Four months later, with an assist from Joe and the design team at Viget, we launched Ficly—a better, shorter story. We added a couple new features and tweaked a couple things, but the concept remained the same. We’d pulled it off and, as before, a community sprung up around writing really, really short stories.

Over the years, Kevin wrote about Ficlets and Ficly with greater frequency than I ever did. (A lot of this history occurred during my time spent away from blogging.) There’s also a pretty good Ficlets Wikipedia entry. (Hey, look ma! I’m in the encyclopedia!)

So what happened?

The reasons for disabling login access—ostensibly “shutting down"—are a mix of technical and personal. First, the technical.

As Kevin pointed out, Google has deprecated their OpenID authentication service. At the time we built the site, we made it a point not to require users to manage Yet Another Password. We also had little desire to manage our own authentication system and contend with the UI and code around such a system. That said, learning that one of our largest login service providers is shutting down the service was quite a blow.

This ties directly in with the personal reasons for changing the site. We built Ficly because we loved Ficlets so much and were so intensely agitated by AOL’s unceremonious demolition of that community. It felt like something we had to do.

So we did it. And the community returned and grew and evolved over five and a half incredible years.
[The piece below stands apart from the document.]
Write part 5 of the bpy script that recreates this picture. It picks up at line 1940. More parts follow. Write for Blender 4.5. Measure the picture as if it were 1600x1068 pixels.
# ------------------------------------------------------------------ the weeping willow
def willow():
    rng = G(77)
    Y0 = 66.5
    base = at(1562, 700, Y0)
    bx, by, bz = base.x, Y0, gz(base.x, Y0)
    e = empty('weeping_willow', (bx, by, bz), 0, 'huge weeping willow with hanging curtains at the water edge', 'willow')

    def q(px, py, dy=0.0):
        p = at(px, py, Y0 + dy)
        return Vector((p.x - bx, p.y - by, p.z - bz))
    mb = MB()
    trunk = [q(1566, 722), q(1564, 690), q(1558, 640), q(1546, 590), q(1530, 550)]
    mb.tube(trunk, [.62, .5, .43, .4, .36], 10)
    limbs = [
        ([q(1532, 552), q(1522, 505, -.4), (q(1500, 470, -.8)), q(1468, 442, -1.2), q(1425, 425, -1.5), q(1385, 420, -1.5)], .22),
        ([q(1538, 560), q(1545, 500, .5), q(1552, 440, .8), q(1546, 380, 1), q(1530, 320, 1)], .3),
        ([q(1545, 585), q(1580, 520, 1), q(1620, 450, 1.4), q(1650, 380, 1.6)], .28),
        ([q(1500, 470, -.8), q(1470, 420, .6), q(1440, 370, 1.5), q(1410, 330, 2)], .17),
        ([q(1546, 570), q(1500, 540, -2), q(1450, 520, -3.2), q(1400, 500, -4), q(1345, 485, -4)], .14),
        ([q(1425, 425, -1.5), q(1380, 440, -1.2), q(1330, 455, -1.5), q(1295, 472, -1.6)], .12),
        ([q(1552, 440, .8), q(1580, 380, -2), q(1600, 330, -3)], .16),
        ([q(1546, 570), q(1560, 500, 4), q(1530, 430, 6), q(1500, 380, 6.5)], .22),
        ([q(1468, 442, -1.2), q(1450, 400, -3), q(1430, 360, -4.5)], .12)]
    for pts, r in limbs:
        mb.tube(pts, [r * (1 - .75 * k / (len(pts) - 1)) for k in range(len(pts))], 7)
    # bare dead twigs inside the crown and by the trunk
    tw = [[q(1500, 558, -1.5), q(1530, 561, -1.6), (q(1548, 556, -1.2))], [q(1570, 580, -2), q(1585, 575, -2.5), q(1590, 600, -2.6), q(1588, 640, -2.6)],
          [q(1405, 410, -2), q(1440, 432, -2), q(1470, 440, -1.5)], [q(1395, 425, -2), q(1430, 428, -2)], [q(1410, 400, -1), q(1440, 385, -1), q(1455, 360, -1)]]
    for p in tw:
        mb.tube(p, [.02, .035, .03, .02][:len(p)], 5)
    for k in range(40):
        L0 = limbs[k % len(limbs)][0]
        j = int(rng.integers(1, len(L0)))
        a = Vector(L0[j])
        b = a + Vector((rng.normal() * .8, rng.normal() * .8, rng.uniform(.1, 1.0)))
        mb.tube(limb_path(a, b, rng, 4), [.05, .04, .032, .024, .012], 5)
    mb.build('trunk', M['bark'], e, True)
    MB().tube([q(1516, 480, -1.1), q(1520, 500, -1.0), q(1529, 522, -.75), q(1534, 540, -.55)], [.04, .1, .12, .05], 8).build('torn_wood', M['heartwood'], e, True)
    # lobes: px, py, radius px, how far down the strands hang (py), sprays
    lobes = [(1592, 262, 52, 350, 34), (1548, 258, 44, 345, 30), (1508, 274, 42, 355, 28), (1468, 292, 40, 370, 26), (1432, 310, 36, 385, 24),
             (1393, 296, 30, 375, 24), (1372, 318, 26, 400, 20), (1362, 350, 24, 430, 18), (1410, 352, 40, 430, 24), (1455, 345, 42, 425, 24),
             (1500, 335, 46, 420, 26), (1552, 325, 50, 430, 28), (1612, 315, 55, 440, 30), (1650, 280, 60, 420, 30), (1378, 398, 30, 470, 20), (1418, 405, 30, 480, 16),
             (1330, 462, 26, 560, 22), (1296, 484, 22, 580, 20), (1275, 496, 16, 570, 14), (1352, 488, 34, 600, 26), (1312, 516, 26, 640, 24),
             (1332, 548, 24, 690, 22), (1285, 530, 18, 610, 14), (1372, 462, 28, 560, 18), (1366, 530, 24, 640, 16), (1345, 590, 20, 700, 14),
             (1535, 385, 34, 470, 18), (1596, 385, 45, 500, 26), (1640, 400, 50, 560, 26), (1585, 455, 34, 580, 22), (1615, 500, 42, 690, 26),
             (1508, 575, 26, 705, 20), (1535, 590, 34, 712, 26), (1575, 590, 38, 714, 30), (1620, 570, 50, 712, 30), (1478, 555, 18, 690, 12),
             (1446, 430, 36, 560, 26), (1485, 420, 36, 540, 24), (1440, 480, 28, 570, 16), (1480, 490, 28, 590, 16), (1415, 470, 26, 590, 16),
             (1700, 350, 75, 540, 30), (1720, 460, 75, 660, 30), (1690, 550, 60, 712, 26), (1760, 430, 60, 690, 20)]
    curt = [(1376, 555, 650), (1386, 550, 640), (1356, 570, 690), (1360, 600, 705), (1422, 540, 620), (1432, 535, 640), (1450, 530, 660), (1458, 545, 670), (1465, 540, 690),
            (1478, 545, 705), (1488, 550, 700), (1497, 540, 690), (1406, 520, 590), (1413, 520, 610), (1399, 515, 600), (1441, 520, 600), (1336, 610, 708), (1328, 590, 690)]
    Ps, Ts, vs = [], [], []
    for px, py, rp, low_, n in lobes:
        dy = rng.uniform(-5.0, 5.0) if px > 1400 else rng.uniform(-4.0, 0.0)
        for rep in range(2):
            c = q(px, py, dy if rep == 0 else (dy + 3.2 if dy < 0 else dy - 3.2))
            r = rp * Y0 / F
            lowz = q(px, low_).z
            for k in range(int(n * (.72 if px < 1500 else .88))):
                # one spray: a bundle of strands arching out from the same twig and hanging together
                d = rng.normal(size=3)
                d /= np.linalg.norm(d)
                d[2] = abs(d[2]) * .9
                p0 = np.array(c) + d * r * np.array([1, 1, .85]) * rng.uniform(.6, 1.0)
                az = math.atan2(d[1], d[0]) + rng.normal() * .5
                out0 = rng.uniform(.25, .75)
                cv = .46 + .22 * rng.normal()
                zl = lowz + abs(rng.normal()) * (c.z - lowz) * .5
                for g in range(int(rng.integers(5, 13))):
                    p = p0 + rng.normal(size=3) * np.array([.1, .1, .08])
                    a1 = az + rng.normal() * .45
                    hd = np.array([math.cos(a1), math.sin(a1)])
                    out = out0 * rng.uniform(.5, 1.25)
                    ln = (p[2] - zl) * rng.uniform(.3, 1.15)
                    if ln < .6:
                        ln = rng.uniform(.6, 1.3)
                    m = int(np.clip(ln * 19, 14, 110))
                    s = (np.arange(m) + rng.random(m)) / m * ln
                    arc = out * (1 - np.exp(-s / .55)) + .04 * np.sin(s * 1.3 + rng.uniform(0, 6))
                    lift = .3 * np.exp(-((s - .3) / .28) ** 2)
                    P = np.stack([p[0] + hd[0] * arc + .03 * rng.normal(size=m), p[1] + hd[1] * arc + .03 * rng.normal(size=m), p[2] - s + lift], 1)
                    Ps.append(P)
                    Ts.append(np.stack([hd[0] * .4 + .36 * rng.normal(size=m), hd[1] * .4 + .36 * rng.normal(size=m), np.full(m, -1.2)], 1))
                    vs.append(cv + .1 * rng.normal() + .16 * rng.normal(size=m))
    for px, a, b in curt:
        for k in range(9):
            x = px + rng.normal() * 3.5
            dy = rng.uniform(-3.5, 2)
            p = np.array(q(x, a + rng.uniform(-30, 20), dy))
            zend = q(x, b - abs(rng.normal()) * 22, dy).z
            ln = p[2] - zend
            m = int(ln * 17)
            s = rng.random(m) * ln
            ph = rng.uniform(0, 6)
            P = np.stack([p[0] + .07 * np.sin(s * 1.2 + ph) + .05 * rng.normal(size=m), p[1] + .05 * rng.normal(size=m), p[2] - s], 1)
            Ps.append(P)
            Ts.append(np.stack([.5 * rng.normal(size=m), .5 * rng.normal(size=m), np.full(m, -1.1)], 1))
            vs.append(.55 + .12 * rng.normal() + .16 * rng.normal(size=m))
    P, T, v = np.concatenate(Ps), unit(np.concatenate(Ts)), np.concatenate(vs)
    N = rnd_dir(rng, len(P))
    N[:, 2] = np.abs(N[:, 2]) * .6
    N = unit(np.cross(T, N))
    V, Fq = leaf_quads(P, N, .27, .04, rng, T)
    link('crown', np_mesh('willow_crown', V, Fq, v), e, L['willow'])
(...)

With no budget and a lone Kickstarter campaign to raise a tiny amount of funds for hosting the site, we built a platform that several thousand authors used to share over 38,000 stories. That’s in addition to the nearly 45,000 stories we rescued from Ficlets before the shutdown.

Unfortunately, we weren’t able to follow through on many of the plans we had for the site. Life gets in the way. This isn’t so much an excuse as it is just plain, simple fact. We both loved Ficly and the community deeply, but there were other interests—family, day jobs, bands, etc.—that commanded our time and attention.

All that’s to say that by late 2014, Ficly was a thriving community built atop an increasingly creaky system that wasn’t going to see any of the significant updates it so sorely deserved.

On preserving content

If you’ve followed my recent writing and ranting, you’ve no doubt heard me bang on about digital preservation—the idea that we should insure that the content we create online should remain online for future generations. In December 2008, when AOL announced they were shutting down Ficlets, they made it clear they didn’t give a damn about user’s content. Humorously—or maddeningly, perhaps—the original post announcing Ficlet’s shutdown on AOL’s People Connection blog no longer exists. The Wayback Machine has a copy, though.

We’re better than this.

We knew as soon as we decided to wind down Ficly that we wanted to provide users with continued access to their work, even if they couldn’t create more. We’re still working on some export tools, but more importantly, we’re guaranteeing that all original work on the site will live on at its current URL far into the future. We’ll have more details on export and other data-related tools soon at ficly.org.

We’ll also be open-sourcing the code that powered the site. While it may be creaky and dated, it could serve as a useful starting point or as inspiration to others looking to build their own social writing platform.

Signing out

It’s a strange thing to change Ficly in the way we have. I don’t like that all logical signs point to this being the right thing to do, but I do like that we’re going about it in a way that doesn’t leave users completely out in the cold and doesn’t destroy five and a half years of art and shared culture.

To all the authors who contributed to Ficly over the years: thank you and we love you so very much. Thank you for sharing your creativity with the world.